As ugly as that realization was, he can trace his focus on human rights, fundamental rights, and the First Amendment back to that moment.

After his brief but consequential stint in Nevada, Walker moved to New York, where, in 1999, he helped build New York University’s first online academic program. When the Twin Towers fell on 9/11, Walker had been volunteering with a local Unitarian Universalist church, a community he was drawn to because of its openness and respect for individuals. “I realized this was where my interest was. It was more than belonging and being in a community that upholds the inherent worth and dignity of every person. It was about me seeking out a new vocation,” he says.

So, he began ministerial training at Union Theological Seminary while working on his doctorate in First Amendment law at Columbia University. Walker was ordained in 2007. “It was an extraordinary time…to ensure
that religion was about helping people, not hollering at them,” he said.

From there, Walker was called to be the senior minister of the First Unitarian Church in Philadelphia.
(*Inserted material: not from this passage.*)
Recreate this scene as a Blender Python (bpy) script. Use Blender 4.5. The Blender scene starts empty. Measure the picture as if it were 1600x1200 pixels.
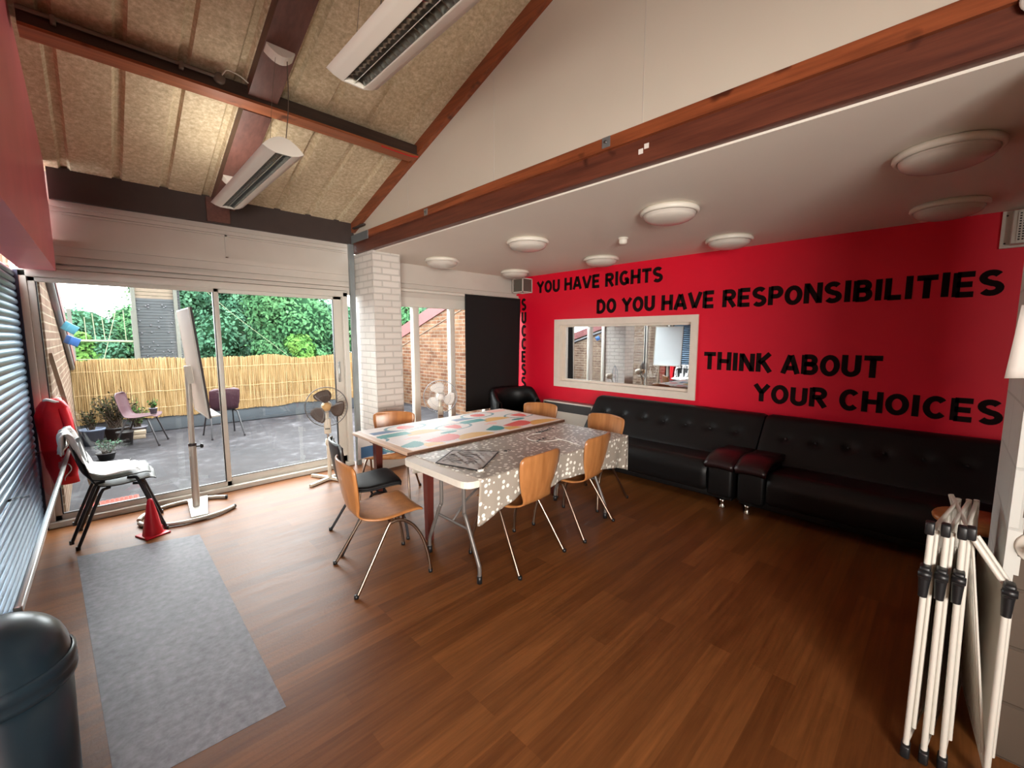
import bpy, math, random
from mathutils import Vector, Matrix
R = math.radians
random.seed(7)
C = bpy.context.scene.collection
scene = bpy.context.scene

# ------------------------------------------------------------------ camera
cam_data = bpy.data.cameras.new('camera')
cam_data.sensor_width = 36.0
cam_data.lens = 36.0 * 669.0 / 1600.0
cam_data.clip_start = 0.02
cam_data.clip_end = 300
cam = bpy.data.objects.new('camera', cam_data)
C.objects.link(cam)
cam.location = (0, 0, 1.6)
cam.rotation_euler = (R(90 - 6.31), 0, R(-44.3))
scene.camera = cam

# ------------------------------------------------------------------ world: bright overcast sky
world = bpy.data.worlds.new('overcast_sky')
scene.world = world
world.use_nodes = True
wn = world.node_tree.nodes
wl = world.node_tree.links
for n in list(wn):
    wn.remove(n)
w_out = wn.new('ShaderNodeOutputWorld')
w_bg = wn.new('ShaderNodeBackground')
w_tc = wn.new('ShaderNodeTexCoord')
w_sep = wn.new('ShaderNodeSeparateXYZ')
w_ramp = wn.new('ShaderNodeValToRGB')
w_ramp.color_ramp.elements[0].position = 0.0
w_ramp.color_ramp.elements[0].color = (0.62, 0.66, 0.70, 1)
w_ramp.color_ramp.elements[1].position = 0.8
w_ramp.color_ramp.elements[1].color = (1.0, 1.0, 1.0, 1)
wl.new(w_tc.outputs['Generated'], w_sep.inputs[0])
wl.new(w_sep.outputs['Z'], w_ramp.inputs[0])
wl.new(w_ramp.outputs[0], w_bg.inputs['Color'])
w_bg.inputs['Strength'].default_value = 10.0
wl.new(w_bg.outputs[0], w_out.inputs[0])

scene.view_settings.view_transform = 'Standard'
scene.view_settings.look = 'None'
scene.view_settings.gamma = 1.0
scene.view_settings.use_curve_mapping = False
scene.view_settings.exposure = 1.02
try:
    scene.cycles.max_bounces = 10
    scene.cycles.diffuse_bounces = 6
    scene.cycles.transparent_max_bounces = 16
    scene.cycles.sample_clamp_indirect = 8
except Exception:
    pass


# soft fill light added behind the camera, aimed through a made-up wall opening
fill_area = bpy.data.lights.new('added_fill_light', 'AREA')
fill_area.shape = 'RECTANGLE'
fill_area.size = 1.2
fill_area.size_y = 1.8
fill_area.energy = 80
fill_area.spread = R(98)
fill_area.color = (1.0, 0.95, 0.88)
fill_area_o = bpy.data.objects.new('added_fill_light', fill_area)
C.objects.link(fill_area_o)
fill_area_o.location = (-1.45, -2.1, 1.45)
fill_area_o.rotation_euler = (0, R(-90), R(58))


# ------------------------------------------------------------------ materials
def srgb(r, g, b):
    def f(c):
        c /= 255.0
        return c / 12.92 if c <= 0.04045 else ((c + 0.055) / 1.055) ** 2.4
    return (f(r), f(g), f(b), 1.0)


class Mt:
    """a small node-tree builder round one principled shader"""
    def __init__(s, name, col=(0.5, 0.5, 0.5, 1), rough=0.5, metal=0.0, spec=0.5):
        s.m = bpy.data.materials.new(name)
        s.m.use_nodes = True
        s.t = s.m.node_tree
        s.n = s.t.nodes
        s.l = s.t.links
        s.b = s.n['Principled BSDF']
        s.b.inputs['Base Color'].default_value = col
        s.b.inputs['Roughness'].default_value = rough
        s.b.inputs['Metallic'].default_value = metal
        s.b.inputs['Specular IOR Level'].default_value = spec

    def coord(s, which='Object', scale=(1, 1, 1), rot=(0, 0, 0)):
        tc = s.n.new('ShaderNodeTexCoord')
        mp = s.n.new('ShaderNodeMapping')
        mp.inputs['Scale'].default_value = scale
        mp.inputs['Rotation'].default_value = rot
        s.l.new(tc.outputs[which], mp.inputs[0])
        return mp.outputs[0]

    def noise(s, vec, scale=5, detail=3, rough=0.5):
        n = s.n.new('ShaderNodeTexNoise')
        n.inputs['Scale'].default_value = scale
        n.inputs['Detail'].default_value = detail
        n.inputs['Roughness'].default_value = rough
        s.l.new(vec, n.inputs['Vector'])
        return n.outputs['Fac']

    def ramp(s, fac, stops):
        r = s.n.new('ShaderNodeValToRGB')
        e = r.color_ramp.elements
        e[0].position, e[0].color = stops[0]
        e[1].position, e[1].color = stops[-1]
        for p, c in stops[1:-1]:
            k = e.new(p)
            k.color = c
        s.l.new(fac, r.inputs[0])
        return r.outputs[0]

    def mix(s, a, b, fac, mode='MIX'):
        m = s.n.new('ShaderNodeMix')
        m.data_type = 'RGBA'
        m.blend_type = mode
        for sock, v in ((m.inputs[6], a), (m.inputs[7], b), (m.inputs[0], fac)):
            if hasattr(v, 'is_output'):
                s.l.new(v, sock)
            else:
                sock.default_value = v
        return m.outputs[2]

    def bump(s, h, strength=0.3, dist=0.01):
        b = s.n.new('ShaderNodeBump')
        b.inputs['Strength'].default_value = strength
        b.inputs['Distance'].default_value = dist
        s.l.new(h, b.inputs['Height'])
        s.l.new(b.outputs[0], s.b.inputs['Normal'])

    def color(s, c):
        s.l.new(c, s.b.inputs['Base Color'])

    def brick(s, vec, c1, c2, mortar, w=0.225, h=0.075, m=0.008):
        k = s.n.new('ShaderNodeTexBrick')
        k.inputs['Color1'].default_value = c1
        k.inputs['Color2'].default_value = c2
        k.inputs['Mortar'].default_value = mortar
        k.inputs['Scale'].default_value = 1.0
        k.inputs['Mortar Size'].default_value = m
        k.inputs['Mortar Smooth'].default_value = 0.3
        k.inputs['Bias'].default_value = 0.0
        k.inputs['Brick Width'].default_value = w
        k.inputs['Row Height'].default_value = h
        s.l.new(vec, k.inputs['Vector'])
        return k


def plain(name, rgb, rough=0.5, metal=0.0, spec=0.5, var=0.0, scale=12, bump=0.0):
    q = Mt(name, srgb(*rgb), rough, metal, spec)
    if var or bump:
        v = q.coord()
        f = q.noise(v, scale, 4)
        if var:
            lo = tuple(c * (1 - var) for c in srgb(*rgb)[:3]) + (1,)
            hi = tuple(min(1, c * (1 + var)) for c in srgb(*rgb)[:3]) + (1,)
            q.color(q.ramp(f, [(0.3, lo), (0.7, hi)]))
        if bump:
            q.bump(f, bump, 0.01)
    return q.m


def wood(name, dark, light, axis='x', rough=0.45, fine=1.0, knots=True):
    q = Mt(name, srgb(*light), rough)
    sc = {'x': (1.2, 22, 22), 'y': (22, 1.2, 22), 'z': (22, 22, 1.2)}[axis]
    v = q.coord('Object', tuple(a * fine for a in sc))
    f = q.noise(v, 1.6, 6, 0.6)
    c = q.ramp(f, [(0.28, srgb(*dark)), (0.72, srgb(*light))])
    if knots:
        v2 = q.coord('Object', (3, 3, 3))
        g = q.noise(v2, 2.2, 2)
        k = q.ramp(g, [(0.66, (1, 1, 1, 1)), (0.76, (0.35, 0.3, 0.28, 1))])
        c = q.mix(c, k, 1.0, 'MULTIPLY')
    q.color(c)
    q.bump(f, 0.08, 0.005)
    return q.m


def floor_mat():
    q = Mt('wood_vinyl_floor', rough=0.5, spec=0.2)
    v = q.coord('Object')
    k = q.brick(v, (0, 0, 0, 1), (1, 1, 1, 1), (0.32, 0.32, 0.32, 1), 1.1, 0.095, 0.0006)
    k.offset = 0.37
    k.offset_frequency = 3
    gv = q.coord('Object', (1.3, 26, 1))
    g = q.noise(gv, 1.8, 7, 0.62)
    gv2 = q.coord('Object', (0.9, 7, 1))
    g2 = q.noise(gv2, 2.6, 3, 0.5)
    base = q.mix(srgb(104, 62, 30), srgb(130, 82, 43), k.outputs['Color'])
    gr = q.ramp(g, [(0.25, (0.55, 0.52, 0.5, 1)), (0.75, (1.18, 1.16, 1.12, 1))])
    gr2 = q.ramp(g2, [(0.3, (0.8, 0.77, 0.74, 1)), (0.7, (1.1, 1.1, 1.1, 1))])
    c = q.mix(base, gr, 0.85, 'MULTIPLY')
    c = q.mix(c, gr2, 0.8, 'MULTIPLY')
    q.color(c)
    bv = q.coord('Object', (1, 1, 1))
    b = q.noise(bv, 60, 4, 0.6)
    rr = q.ramp(g, [(0.2, (0.34, 0.34, 0.34, 1)), (0.8, (0.52, 0.52, 0.52, 1))])
    q.l.new(rr, q.b.inputs['Roughness'])
    q.bump(b, 0.12, 0.006)
    return q.m


def lino_mat():
    q = Mt('grey_vinyl_patch', rough=0.5, spec=0.16)
    v = q.coord('Object')
    f = q.noise(v, 26, 5, 0.6)
    f2 = q.noise(v, 3, 3)
    c = q.ramp(f, [(0.3, srgb(96, 94, 100)), (0.7, srgb(132, 130, 136))])
    c2 = q.ramp(f2, [(0.3, (0.85, 0.85, 0.85, 1)), (0.7, (1.1, 1.08, 1.06, 1))])
    q.color(q.mix(c, c2, 1.0, 'MULTIPLY'))
    q.bump(f, 0.15, 0.006)
    return q.m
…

During that time, he took a sabbatical year at Harvard Divinity School to further his study of First Amendment and human rights law, focusing on legal restrictions on religious expression.

As a minister, as an educator, and in all facets of his life, Walker has worked hard to ensure that everyone is free to express themselves. “My ultimate objective is to create spaces that allow each of us to have an ethical empathy for those with whom we disagree,” he says. “If we deeply seek to understand one another—and understanding does not imply agreement—we might be able to see that the core values that motivate each person [are] actually part of a network of ethics that we all share.”

Walker credits Emerson, and its motto, “Expression Necessary to Evolution,” for providing the underpinnings
for his life’s work.

“Emerson created a really powerful foundation for me to engage in this multifaceted vocation, because it was a training ground for me to build my self-worth, to know I belong, to find my voice, and to recognize that freedom of expression is deeply connected to our collective evolution.”